Edit: Well, what do you know? 'North Pole's' music video utilizes a waterfall in much a similar way to what I just described.

Weyes Blood - A Certain Kind

I know Weyes Blood from one thing, and one thing only. That being her short, four-track EP with Ariel Pink earlier this year entitled Myths 002. At that time I hadn't even dove deep into Pink's discography, but in recent weeks Pom Pom, Worn Copy, and his upcoming Dedicated To Bobby Jameson have been in heavy rotation. Couple that with Myths 002's decency, including its highlight, the lead single 'Tears On Fire,' and there was no doubt I'd at least take a passing interest in Weyes Blood. 'A Certain Kind' confirms my suspicion, that she's a retrofitted rectifier. The days of Psychedelic Folk seem to be her passion, and for our age, it's quite refreshing. The pleasantries are tangible, her vocals serene, and the lovely 'summer' instrumentation flowing behind her accentuate the aura she's conjuring. Much like how Lana Del Rey embodies the torch-lit singing of a noir burlesque bar, Weyes Blood seems to be echoing the era of fanciful folktales during a medieval renaissance. 'A Certain Kind' does linger a tad too long, but the use of organs and subtle percussion work near the end help to keep the engine rolling when Blood's presence isn't felt.

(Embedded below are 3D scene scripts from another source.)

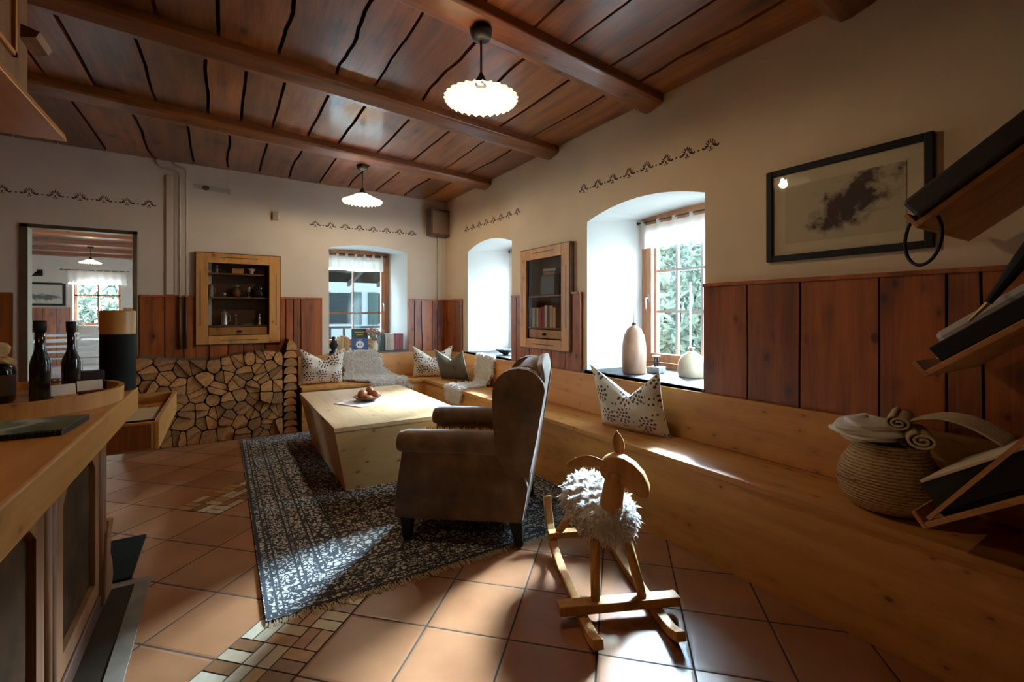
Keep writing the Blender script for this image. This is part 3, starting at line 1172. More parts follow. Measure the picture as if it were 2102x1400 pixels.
def cafe_curtain(put, a0, a1, zrod, drop, label, tabs=7, seed=1, group=None):
    """short linen valance hung by tabs from a rod"""
    t = thing('curtain', label, 'curtain', put((a0 + a1) / 2, 0, zrod), group=group)
    off = Vector(put((a0 + a1) / 2, 0, zrod))
    P = lambda a, d, z: Vector(put(a, d, z)) - off
    r = MB()
    r.tube([P(a0 - 0.03, 0, zrod), P(a1 + 0.03, 0, zrod)], 0.007, 8)
    for a in (a0 - 0.035, a1 + 0.035):
        c = P(a, 0, zrod)
        r.ball(tuple(c), 0.014, 10, 6)
    for a in (a0 + 0.02, a1 - 0.02):
        r.tube([P(a, 0, zrod), P(a, 0.045, zrod)], 0.004, 6)
    r.build('rod', M['iron'], t, smooth=True)
    c = MB()

    def f(u, v):
        a = a0 + (a1 - a0) * u
        return P(a, -0.004 + 0.012 * math.sin(u * 46 + seed) * (0.4 + v), zrod - 0.028 - v * drop - 0.006 * math.sin(u * 9 + seed) * v)
    c.grid(f, 90, 8)
    for k in range(tabs):
        a = a0 + (a1 - a0) * (k + 0.15) / (tabs - 0.7)
        wv = 0.016

        def g(u, v):
            an = v * PI
            return P(a - wv + 2 * wv * u, -0.010 * math.cos(an) * 1.0, zrod + 0.010 * math.sin(an) - (0.034 if v in (0.0, 1.0) else 0.0))
        c.grid(g, 1, 8)
    c.build('valance', M['curtain'], t, smooth=True, fix=False)
    return t


cafe_curtain(lambda a, d, z: (XO - 0.06 + d, a, z), 1.87, 2.95, 2.125, 0.21, 'white linen valance hanging on a rod across the large right window', 7, 1)
cafe_curtain(lambda a, d, z: (XO - 0.06 + d, a, z), 4.21, 5.20, 2.125, 0.21, 'white linen valance in the second right-wall window, mostly hidden by the wall edge', 7, 2)
cafe_curtain(lambda a, d, z: (a, YO - 0.07 + d, z), 1.20, 1.97, 2.125, 0.20, 'short white linen valance at the back wall window above the books', 7, 3)

# ------------------------------------------------------------------ doorway and the dining room beyond
dj = MB()
dj.box(DOOR[0] - 0.035, DOOR[0] + 0.02, YW - 0.015, YW + 0.10, 0, 2.12)
dj.box(DOOR[1] - 0.012, DOOR[1] + 0.03, YW - 0.015, YW + 0.10, 0, 2.12)
dj.box(DOOR[0] - 0.035, DOOR[1] + 0.03, YW - 0.015, YW + 0.10, 2.09, 2.125)
struct(dj.build('door_1', plain('dull_bronze', (0.20, 0.17, 0.11), 0.3, 0.7), bevel=0.003))

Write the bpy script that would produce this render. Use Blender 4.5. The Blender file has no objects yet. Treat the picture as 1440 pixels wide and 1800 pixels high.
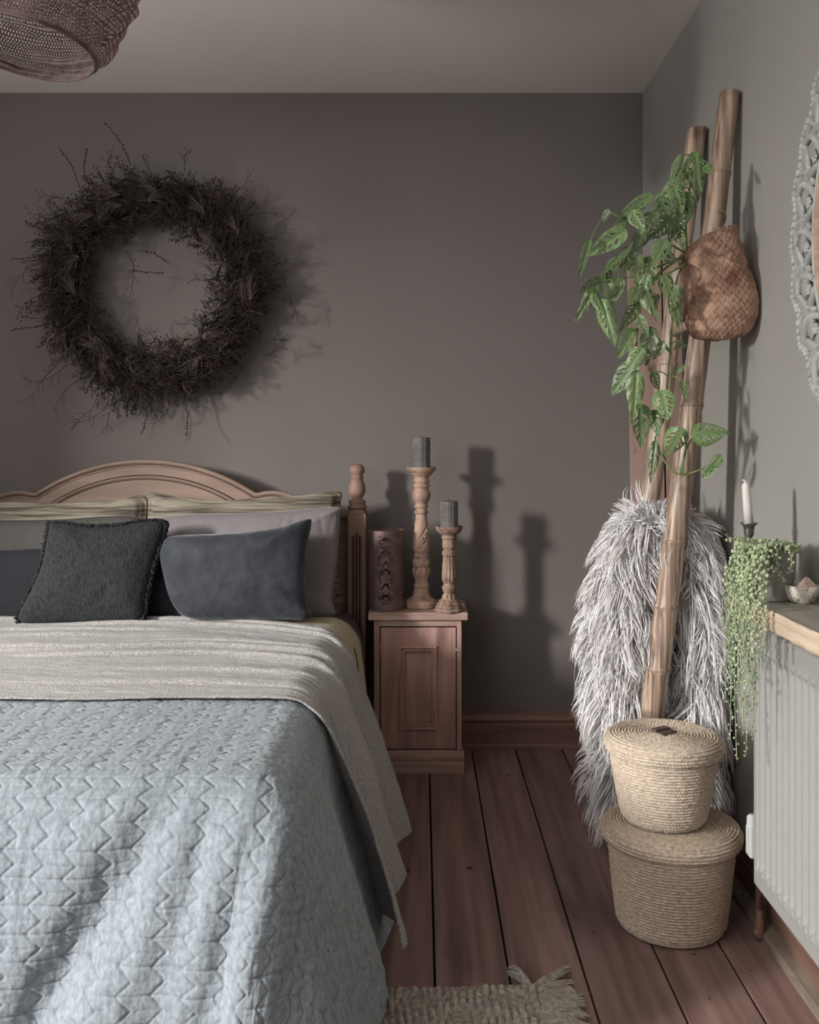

Godspeed You! Black Emperor - Anthem For No State, Pt. III

Despite my admiration of music, I've always felt it could be so much more. Why's that? Well, if we look towards other pieces of art, namely books or movies, what would the reaction be if instead of releasing an excerpt or a trailer we gave fans the first chapter and the last? Outrage. To many, they'd question what the point of reading or watching onwards if the ending was already known. Yet with music that's rarely an issue, as musicians, like Godspeed You! Black Emperor in this case, release the final track as a single all the time. In Luciferian Towers' case, we've now received the first and last, giving a bookended view of the album whilst losing the finale's impact along the way. Much like the single released last week, 'Anthem For No State Pt. III' points at a distinct emotion, one that's filled with angst, power, and hope. In other words, it's similar to almost every GY!BE uprising anthem that came before. Yes, it's good. These are good musicians after all. But where's the heart, the creativity, the ideas? They've resorted to formulas, rather than challenging listeners as they did in the past. 'Anthem For No State' is continued fan service. Pretty and aesthetically-pleasing, but not all that provoking.

Ski Mask The Slump God - No Tilt

It's no surprise to those who follow me; I do not like our current Trap era. The plethora of newcomers insist on quantity over quality, something carried over from the old Trap era with trend-abiding acts like Gucci Mane or Future. Difference being this time around, originality plays a significant role. Rappers like Lil Yachty, Lil Uzi Vert, or Xxxtentacion undoubtedly have distinct personas that fall under the love/hate barometer. But the quality's still not there. Why try when the main concern of your legion of fans are the memes your celebrity produces? Still, the genre, and arguably every artist in it, has its moments. Ski Mask The Slump God has had two. First there was 'Catch Me Outside,' a track that caught me off-guard thanks to Ski Mask's unusually charismatic flow. Now there's 'No Tilt,' a loosie that brings in Lil Yachty, A$AP Ferg, and TM88 on the boards. The latter, crafting a beat that sounds as if it's beaconing every ATLien, compliments Ski Mask well. His flow just as syrupy and effortless as I remember, although this time around severely hampered by a swarm of needless ad-libs. At this point in Trap they're second nature, I question what 'No Tilt' would sound like with them removed. Lil Yachty plays second fiddle while talking about diamonds from the perspective of his more aggressive side, while A$AP Ferg brings up the caboose with a verse. Nothing special.